Stated task »
All of the data must be printed exactly; please include every line.

--------------------

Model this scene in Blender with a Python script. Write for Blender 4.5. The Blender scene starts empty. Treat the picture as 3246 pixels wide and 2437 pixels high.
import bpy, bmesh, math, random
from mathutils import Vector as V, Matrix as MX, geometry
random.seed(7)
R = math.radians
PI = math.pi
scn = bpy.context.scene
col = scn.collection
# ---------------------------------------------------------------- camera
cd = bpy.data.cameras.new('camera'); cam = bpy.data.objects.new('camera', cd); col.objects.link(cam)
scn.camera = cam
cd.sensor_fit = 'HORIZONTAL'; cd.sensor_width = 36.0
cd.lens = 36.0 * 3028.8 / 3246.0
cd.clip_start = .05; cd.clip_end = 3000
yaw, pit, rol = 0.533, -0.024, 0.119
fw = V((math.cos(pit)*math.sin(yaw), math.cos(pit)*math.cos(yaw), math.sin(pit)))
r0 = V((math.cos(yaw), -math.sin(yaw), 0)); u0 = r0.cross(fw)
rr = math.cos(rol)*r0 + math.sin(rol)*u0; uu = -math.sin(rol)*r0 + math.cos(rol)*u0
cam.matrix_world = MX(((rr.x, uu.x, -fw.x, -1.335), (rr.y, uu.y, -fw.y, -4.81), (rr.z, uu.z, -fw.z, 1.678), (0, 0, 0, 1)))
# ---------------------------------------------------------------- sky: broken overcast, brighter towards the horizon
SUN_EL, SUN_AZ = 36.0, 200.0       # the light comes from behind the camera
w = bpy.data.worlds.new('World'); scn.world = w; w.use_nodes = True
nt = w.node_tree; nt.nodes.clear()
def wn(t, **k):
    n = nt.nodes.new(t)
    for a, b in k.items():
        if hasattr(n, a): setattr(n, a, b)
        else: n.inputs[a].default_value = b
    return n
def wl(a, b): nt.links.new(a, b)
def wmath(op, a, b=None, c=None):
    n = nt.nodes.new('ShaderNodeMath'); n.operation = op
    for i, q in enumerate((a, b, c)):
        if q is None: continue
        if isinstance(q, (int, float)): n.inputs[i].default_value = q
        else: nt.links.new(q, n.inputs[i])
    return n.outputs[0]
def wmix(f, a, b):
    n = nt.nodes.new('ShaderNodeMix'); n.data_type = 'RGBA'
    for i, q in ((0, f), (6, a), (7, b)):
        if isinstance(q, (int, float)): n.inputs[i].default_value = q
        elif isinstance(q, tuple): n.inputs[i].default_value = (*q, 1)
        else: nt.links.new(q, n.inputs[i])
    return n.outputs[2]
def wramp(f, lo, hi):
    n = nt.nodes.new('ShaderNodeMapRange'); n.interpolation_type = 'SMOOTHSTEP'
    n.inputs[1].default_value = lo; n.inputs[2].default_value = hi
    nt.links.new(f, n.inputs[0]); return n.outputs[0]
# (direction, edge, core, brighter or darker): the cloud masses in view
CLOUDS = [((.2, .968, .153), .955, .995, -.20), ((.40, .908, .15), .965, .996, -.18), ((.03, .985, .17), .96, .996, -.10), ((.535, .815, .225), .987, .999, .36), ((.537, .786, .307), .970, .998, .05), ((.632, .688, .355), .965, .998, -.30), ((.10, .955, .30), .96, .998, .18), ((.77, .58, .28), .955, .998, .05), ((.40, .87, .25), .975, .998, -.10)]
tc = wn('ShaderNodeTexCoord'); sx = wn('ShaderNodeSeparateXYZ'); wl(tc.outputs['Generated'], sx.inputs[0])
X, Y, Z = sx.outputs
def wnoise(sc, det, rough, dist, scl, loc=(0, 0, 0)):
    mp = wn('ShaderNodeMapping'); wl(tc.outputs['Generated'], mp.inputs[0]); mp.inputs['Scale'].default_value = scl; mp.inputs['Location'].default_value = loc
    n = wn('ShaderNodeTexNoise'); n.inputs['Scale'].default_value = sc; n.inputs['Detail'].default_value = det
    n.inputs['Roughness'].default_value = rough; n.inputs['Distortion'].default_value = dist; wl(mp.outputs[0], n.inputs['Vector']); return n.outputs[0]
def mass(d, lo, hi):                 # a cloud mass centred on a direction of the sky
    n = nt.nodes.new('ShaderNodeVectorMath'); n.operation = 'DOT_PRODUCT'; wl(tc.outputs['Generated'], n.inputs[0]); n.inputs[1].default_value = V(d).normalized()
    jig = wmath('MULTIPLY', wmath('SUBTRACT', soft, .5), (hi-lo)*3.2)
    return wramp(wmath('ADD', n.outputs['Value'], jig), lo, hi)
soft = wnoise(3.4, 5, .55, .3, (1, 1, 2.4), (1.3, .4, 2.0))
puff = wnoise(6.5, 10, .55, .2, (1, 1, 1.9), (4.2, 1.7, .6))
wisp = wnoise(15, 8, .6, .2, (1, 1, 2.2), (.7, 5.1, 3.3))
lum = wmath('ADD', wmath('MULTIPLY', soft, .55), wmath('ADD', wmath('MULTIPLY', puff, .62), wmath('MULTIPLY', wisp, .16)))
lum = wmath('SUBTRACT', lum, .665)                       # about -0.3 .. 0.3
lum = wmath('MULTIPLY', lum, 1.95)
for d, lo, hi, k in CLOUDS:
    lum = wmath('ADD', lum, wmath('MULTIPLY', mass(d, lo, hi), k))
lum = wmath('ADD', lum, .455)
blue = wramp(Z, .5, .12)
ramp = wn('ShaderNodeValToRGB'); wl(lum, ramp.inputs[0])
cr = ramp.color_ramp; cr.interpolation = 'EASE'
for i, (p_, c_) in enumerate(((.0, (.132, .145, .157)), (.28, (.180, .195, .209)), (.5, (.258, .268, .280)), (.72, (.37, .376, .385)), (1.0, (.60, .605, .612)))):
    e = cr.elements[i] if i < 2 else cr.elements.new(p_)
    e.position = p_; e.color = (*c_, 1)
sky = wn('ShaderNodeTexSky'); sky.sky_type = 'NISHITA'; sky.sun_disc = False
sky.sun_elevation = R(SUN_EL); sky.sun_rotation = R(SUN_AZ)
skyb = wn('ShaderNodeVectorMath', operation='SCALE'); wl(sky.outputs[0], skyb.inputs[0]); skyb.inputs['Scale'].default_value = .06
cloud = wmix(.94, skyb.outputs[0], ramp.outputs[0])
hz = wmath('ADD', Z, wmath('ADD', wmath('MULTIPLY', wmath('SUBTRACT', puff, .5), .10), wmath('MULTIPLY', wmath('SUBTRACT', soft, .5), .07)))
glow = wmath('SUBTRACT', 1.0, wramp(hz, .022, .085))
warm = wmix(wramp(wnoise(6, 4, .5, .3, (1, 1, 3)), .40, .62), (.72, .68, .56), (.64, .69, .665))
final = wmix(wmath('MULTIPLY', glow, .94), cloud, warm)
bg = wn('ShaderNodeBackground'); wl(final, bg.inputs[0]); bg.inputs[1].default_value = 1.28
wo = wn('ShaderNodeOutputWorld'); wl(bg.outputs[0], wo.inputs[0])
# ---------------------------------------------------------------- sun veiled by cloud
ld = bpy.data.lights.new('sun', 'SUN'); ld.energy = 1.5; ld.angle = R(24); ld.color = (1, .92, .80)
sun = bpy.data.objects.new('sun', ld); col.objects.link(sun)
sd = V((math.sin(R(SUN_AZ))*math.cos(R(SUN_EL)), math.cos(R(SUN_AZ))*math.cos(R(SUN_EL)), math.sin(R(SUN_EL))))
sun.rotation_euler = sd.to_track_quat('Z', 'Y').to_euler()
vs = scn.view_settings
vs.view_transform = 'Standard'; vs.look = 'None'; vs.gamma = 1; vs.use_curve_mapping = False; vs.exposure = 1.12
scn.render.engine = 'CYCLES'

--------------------

Solution to this problem »
Model this scene in Blender with a Python script. Write for Blender 4.5. The Blender scene starts empty. Treat the picture as 3246 pixels wide and 2437 pixels high.
import bpy, bmesh, math, random
from mathutils import Vector as V, Matrix as MX, geometry
random.seed(7)
R = math.radians
PI = math.pi
scn = bpy.context.scene
col = scn.collection
# ---------------------------------------------------------------- camera
cd = bpy.data.cameras.new('camera'); cam = bpy.data.objects.new('camera', cd); col.objects.link(cam)
scn.camera = cam
cd.sensor_fit = 'HORIZONTAL'; cd.sensor_width = 36.0
cd.lens = 36.0 * 3028.8 / 3246.0
cd.clip_start = .05; cd.clip_end = 3000
yaw, pit, rol = 0.533, -0.024, 0.119
fw = V((math.cos(pit)*math.sin(yaw), math.cos(pit)*math.cos(yaw), math.sin(pit)))
r0 = V((math.cos(yaw), -math.sin(yaw), 0)); u0 = r0.cross(fw)
rr = math.cos(rol)*r0 + math.sin(rol)*u0; uu = -math.sin(rol)*r0 + math.cos(rol)*u0
cam.matrix_world = MX(((rr.x, uu.x, -fw.x, -1.335), (rr.y, uu.y, -fw.y, -4.81), (rr.z, uu.z, -fw.z, 1.678), (0, 0, 0, 1)))
# ---------------------------------------------------------------- sky: broken overcast, brighter towards the horizon
SUN_EL, SUN_AZ = 36.0, 200.0       # the light comes from behind the camera
w = bpy.data.worlds.new('World'); scn.world = w; w.use_nodes = True
nt = w.node_tree; nt.nodes.clear()
def wn(t, **k):
    n = nt.nodes.new(t)
    for a, b in k.items():
        if hasattr(n, a): setattr(n, a, b)
        else: n.inputs[a].default_value = b
    return n
def wl(a, b): nt.links.new(a, b)
def wmath(op, a, b=None, c=None):
    n = nt.nodes.new('ShaderNodeMath'); n.operation = op
    for i, q in enumerate((a, b, c)):
        if q is None: continue
        if isinstance(q, (int, float)): n.inputs[i].default_value = q
        else: nt.links.new(q, n.inputs[i])
    return n.outputs[0]
def wmix(f, a, b):
    n = nt.nodes.new('ShaderNodeMix'); n.data_type = 'RGBA'
    for i, q in ((0, f), (6, a), (7, b)):
        if isinstance(q, (int, float)): n.inputs[i].default_value = q
        elif isinstance(q, tuple): n.inputs[i].default_value = (*q, 1)
        else: nt.links.new(q, n.inputs[i])
    return n.outputs[2]
def wramp(f, lo, hi):
    n = nt.nodes.new('ShaderNodeMapRange'); n.interpolation_type = 'SMOOTHSTEP'
    n.inputs[1].default_value = lo; n.inputs[2].default_value = hi
    nt.links.new(f, n.inputs[0]); return n.outputs[0]
# (direction, edge, core, brighter or darker): the cloud masses in view
CLOUDS = [((.2, .968, .153), .955, .995, -.20), ((.40, .908, .15), .965, .996, -.18), ((.03, .985, .17), .96, .996, -.10), ((.535, .815, .225), .987, .999, .36), ((.537, .786, .307), .970, .998, .05), ((.632, .688, .355), .965, .998, -.30), ((.10, .955, .30), .96, .998, .18), ((.77, .58, .28), .955, .998, .05), ((.40, .87, .25), .975, .998, -.10)]
tc = wn('ShaderNodeTexCoord'); sx = wn('ShaderNodeSeparateXYZ'); wl(tc.outputs['Generated'], sx.inputs[0])
X, Y, Z = sx.outputs
def wnoise(sc, det, rough, dist, scl, loc=(0, 0, 0)):
    mp = wn('ShaderNodeMapping'); wl(tc.outputs['Generated'], mp.inputs[0]); mp.inputs['Scale'].default_value = scl; mp.inputs['Location'].default_value = loc
    n = wn('ShaderNodeTexNoise'); n.inputs['Scale'].default_value = sc; n.inputs['Detail'].default_value = det
    n.inputs['Roughness'].default_value = rough; n.inputs['Distortion'].default_value = dist; wl(mp.outputs[0], n.inputs['Vector']); return n.outputs[0]
def mass(d, lo, hi):                 # a cloud mass centred on a direction of the sky
    n = nt.nodes.new('ShaderNodeVectorMath'); n.operation = 'DOT_PRODUCT'; wl(tc.outputs['Generated'], n.inputs[0]); n.inputs[1].default_value = V(d).normalized()
    jig = wmath('MULTIPLY', wmath('SUBTRACT', soft, .5), (hi-lo)*3.2)
    return wramp(wmath('ADD', n.outputs['Value'], jig), lo, hi)
soft = wnoise(3.4, 5, .55, .3, (1, 1, 2.4), (1.3, .4, 2.0))
puff = wnoise(6.5, 10, .55, .2, (1, 1, 1.9), (4.2, 1.7, .6))
wisp = wnoise(15, 8, .6, .2, (1, 1, 2.2), (.7, 5.1, 3.3))
lum = wmath('ADD', wmath('MULTIPLY', soft, .55), wmath('ADD', wmath('MULTIPLY', puff, .62), wmath('MULTIPLY', wisp, .16)))
lum = wmath('SUBTRACT', lum, .665)                       # about -0.3 .. 0.3
lum = wmath('MULTIPLY', lum, 1.95)
for d, lo, hi, k in CLOUDS:
    lum = wmath('ADD', lum, wmath('MULTIPLY', mass(d, lo, hi), k))
lum = wmath('ADD', lum, .455)
blue = wramp(Z, .5, .12)
ramp = wn('ShaderNodeValToRGB'); wl(lum, ramp.inputs[0])
cr = ramp.color_ramp; cr.interpolation = 'EASE'
for i, (p_, c_) in enumerate(((.0, (.132, .145, .157)), (.28, (.180, .195, .209)), (.5, (.258, .268, .280)), (.72, (.37, .376, .385)), (1.0, (.60, .605, .612)))):
    e = cr.elements[i] if i < 2 else cr.elements.new(p_)
    e.position = p_; e.color = (*c_, 1)
sky = wn('ShaderNodeTexSky'); sky.sky_type = 'NISHITA'; sky.sun_disc = False
sky.sun_elevation = R(SUN_EL); sky.sun_rotation = R(SUN_AZ)
skyb = wn('ShaderNodeVectorMath', operation='SCALE'); wl(sky.outputs[0], skyb.inputs[0]); skyb.inputs['Scale'].default_value = .06
cloud = wmix(.94, skyb.outputs[0], ramp.outputs[0])
hz = wmath('ADD', Z, wmath('ADD', wmath('MULTIPLY', wmath('SUBTRACT', puff, .5), .10), wmath('MULTIPLY', wmath('SUBTRACT', soft, .5), .07)))
glow = wmath('SUBTRACT', 1.0, wramp(hz, .022, .085))
warm = wmix(wramp(wnoise(6, 4, .5, .3, (1, 1, 3)), .40, .62), (.72, .68, .56), (.64, .69, .665))
final = wmix(wmath('MULTIPLY', glow, .94), cloud, warm)
bg = wn('ShaderNodeBackground'); wl(final, bg.inputs[0]); bg.inputs[1].default_value = 1.28
wo = wn('ShaderNodeOutputWorld'); wl(bg.outputs[0], wo.inputs[0])
# ---------------------------------------------------------------- sun veiled by cloud
ld = bpy.data.lights.new('sun', 'SUN'); ld.energy = 1.5; ld.angle = R(24); ld.color = (1, .92, .80)
sun = bpy.data.objects.new('sun', ld); col.objects.link(sun)
sd = V((math.sin(R(SUN_AZ))*math.cos(R(SUN_EL)), math.cos(R(SUN_AZ))*math.cos(R(SUN_EL)), math.sin(R(SUN_EL))))
sun.rotation_euler = sd.to_track_quat('Z', 'Y').to_euler()
vs = scn.view_settings
vs.view_transform = 'Standard'; vs.look = 'None'; vs.gamma = 1; vs.use_curve_mapping = False; vs.exposure = 1.12
scn.render.engine = 'CYCLES'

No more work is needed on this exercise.